What Remains: Voice and the Poetry of Forugh Farrokhzad

Soheila-Sokhanvari-The-Silent-Mirror-Portrait-of-Forough-Farrokhzad

Published at The Markez Review on 7th February 2025

Life and art are a perpetual journey of searching, nurturing, and fine-tuning voice. Participation with life occurs through voice. To elevate one’s voice is a central responsibility of being human, because, according to poet Forugh Farrokhzad, ultimately it is only voice that endures. For Farrokhzad, expressing her voice through art was “a vital need, a need on the scale of eating and sleeping, something like breathing.” This compulsion, despite the immense challenges she faced living in Iran during the 1950s and 1960s, reflects her belief in the power of voice as both a creative necessity and an act of resistance. 

Sholeh Wolpé, Farrokhzad’s translator, says her “poetry was the poetry of protest — protest through revelation — revelation of the taboo: the innermost world of women, their intimate secrets and desires, their sorrows, longings, aspirations and at times even their articulation through silence.” Farrokhzad’s poetry is known for its sensuality, boldness, exploration of female identity, and candid expressions of personal and political issues. Her poetry tackled taboo topics such as love, desire, and the struggles of women in Iran’s patriarchal society. Her lover, Ebrahim Golestan, the renowned Iranian filmmaker and intellectual, shared in an interview how much he admired Farrokhzad’s fearlessness in a society that continually castigated her. He believed the greatest influence on her work was Farrokhzad herself; her own experiences and desire for freedom and self-expression.

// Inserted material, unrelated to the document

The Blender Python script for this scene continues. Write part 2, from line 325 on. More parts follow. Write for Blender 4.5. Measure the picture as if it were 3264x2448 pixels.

As she wrote in a letter to him: 

I first became interested in “voice” through encounters with silence: the absence of voices, those forgotten, deliberately excluded or erased. A couple of years ago, as I compiled an anthology of menstruation experiences, I noticed which voices were missing from the mainstream discourse, particularly those marginalized by politics, poverty, occupation, religion or social status. I saw more clearly which voices were privileged, ignored or shouted down. This led me to search out those voices which were muted either from fear, shame or lack of confidence, or oppressed by cultural norms. As I discovered them, I began to understand how integral voice is to identity, freedom, and agency. One instance was when I was interviewing homeless women outside a Sufi shrine in Multan, Pakistan. I realized they were reluctant to speak to me because we were being watched by a group of men whom they presumably feared. Equally, I noted how transmen were unwilling to speak about their menstruation experiences because they were afraid of being ostracized or losing their jobs. The more I researched, the better I understood how patriarchy, religion, and politics had created and propagated myths of shame around periods, and stigmatized them as a way to control womens’ bodies and choices. Over time, my reflection on voice prompted me to revisit Farrokhzad’s poetry. Her life and work offered comfort and a framework to understand my own struggles with bringing voices to the fore and silencing forces in my life.

Farrokhzad’s poetic journey spans from personal entrapment to profound liberation. Her evolution is reflected in her poems written a decade apart, “The Captive” (1955) and “Only Voice Remains” (1966), where the shift from the voice of a “captive bird” to a triumphant, defiant “voice” marks a transition from suffocation to freedom. The contrast between these two poems provides insight into Farrokhzad’s inner life — her journey from the oppressive confines of Iranian society to a renewed understanding of her own agency and spiritual liberation. In some ways, it helped me understand my own trajectory in appreciating the necessity of using one’s voice for resistance, lowering it for self-preservation, and rediscovering its resilience after a period in the tunnel of silence.